Adjusted Diluted EPS -- Adjusted Net Income divided by the weighted average number of shares of common stock and dilutive securities outstanding during the period.

Adjusted EBITDA -- Net income, excluding, if applicable (1) non-cash compensation expense, (2) depreciation expense, (3) amortization expense, (4) goodwill and asset impairments, (5) income taxes, (6) interest income and interest expense and (7) other non-operating income and expense and (8) stand-alone and public company expense. The Company's presentation of Adjusted EBITDA may not be comparable to similarly-titled measures used by other companies.

Adjusted Net Income -- Net income attributable to common stockholders, excluding incremental non-cash compensation expense and incremental stand-alone and public company costs, all net of tax.

Ancillary Member Revenue -- Other member related revenue including insurance and travel related services.

Available Room Nights -- Number of nights available at Aston-managed vacation properties during the period.

Average Revenue per Member -- Membership fee revenue, transaction revenue and ancillary member revenue for the applicable period, divided by the monthly weighted average number of active members during the applicable period.

Constant Currency -- Represents comparison eliminating the effects of foreign currency translation between periods.

EBITDA -- Net income, excluding, if applicable (1) non-cash compensation expense, (2) depreciation expense, (3) amortization expense, (4) goodwill and asset impairments, (5) income taxes, (6) interest income and interest expense and (7) other non-operating income and expense.
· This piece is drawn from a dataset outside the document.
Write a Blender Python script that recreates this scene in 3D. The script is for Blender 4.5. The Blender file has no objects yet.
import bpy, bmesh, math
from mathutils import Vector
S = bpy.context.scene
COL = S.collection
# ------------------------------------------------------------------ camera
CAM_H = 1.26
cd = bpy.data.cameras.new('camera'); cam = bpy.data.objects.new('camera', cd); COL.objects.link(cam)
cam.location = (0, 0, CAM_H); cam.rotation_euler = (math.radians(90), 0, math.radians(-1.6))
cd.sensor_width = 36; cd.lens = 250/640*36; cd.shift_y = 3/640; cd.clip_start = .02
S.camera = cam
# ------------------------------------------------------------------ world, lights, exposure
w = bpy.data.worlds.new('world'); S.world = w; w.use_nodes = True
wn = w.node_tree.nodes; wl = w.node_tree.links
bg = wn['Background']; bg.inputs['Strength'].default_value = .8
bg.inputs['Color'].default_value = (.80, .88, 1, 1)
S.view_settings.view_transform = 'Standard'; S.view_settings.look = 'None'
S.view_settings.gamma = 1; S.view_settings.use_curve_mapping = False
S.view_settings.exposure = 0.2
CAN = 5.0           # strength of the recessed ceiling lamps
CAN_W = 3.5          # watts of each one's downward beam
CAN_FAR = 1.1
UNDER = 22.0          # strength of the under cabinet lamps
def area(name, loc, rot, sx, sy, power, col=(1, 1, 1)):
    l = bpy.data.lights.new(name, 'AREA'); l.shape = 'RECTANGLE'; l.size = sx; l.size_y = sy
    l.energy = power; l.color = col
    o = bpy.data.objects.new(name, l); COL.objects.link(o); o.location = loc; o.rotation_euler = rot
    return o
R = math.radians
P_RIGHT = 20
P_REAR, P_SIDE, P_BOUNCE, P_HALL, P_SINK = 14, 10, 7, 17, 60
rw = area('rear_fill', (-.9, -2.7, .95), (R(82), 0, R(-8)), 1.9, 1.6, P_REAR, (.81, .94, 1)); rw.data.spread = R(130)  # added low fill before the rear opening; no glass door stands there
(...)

The Company's presentation of EBITDA may not be comparable to similarly-titled measures used by other companies.

Free Cash Flow -- Cash provided by operating activities less capital expenditures.

Gross Lodging Revenue -- Total room revenue collected from all Aston-managed occupied rooms during the period.

Pass-through Revenue -- Represents the compensation and other employee-related costs directly associated with Aston's management of the properties that are included in both revenue and cost of sales and that are passed on to the property owners without mark-up. Management believes presenting gross margin without these expenses provides management and investors a relevant period-over-period comparison.

RevPAR -- Gross Lodging Revenue divided by Available Room Nights during the period.

Total Active Members -- Active members of Interval's primary exchange network as of the end of the period. Active members are members in good standing that have paid membership fees and any other applicable charges in full as of the end of the period or are within the allowed grace period.

Transaction Revenue -- Transactional and service fees paid primarily for exchanges, Getaways, and reservation servicing.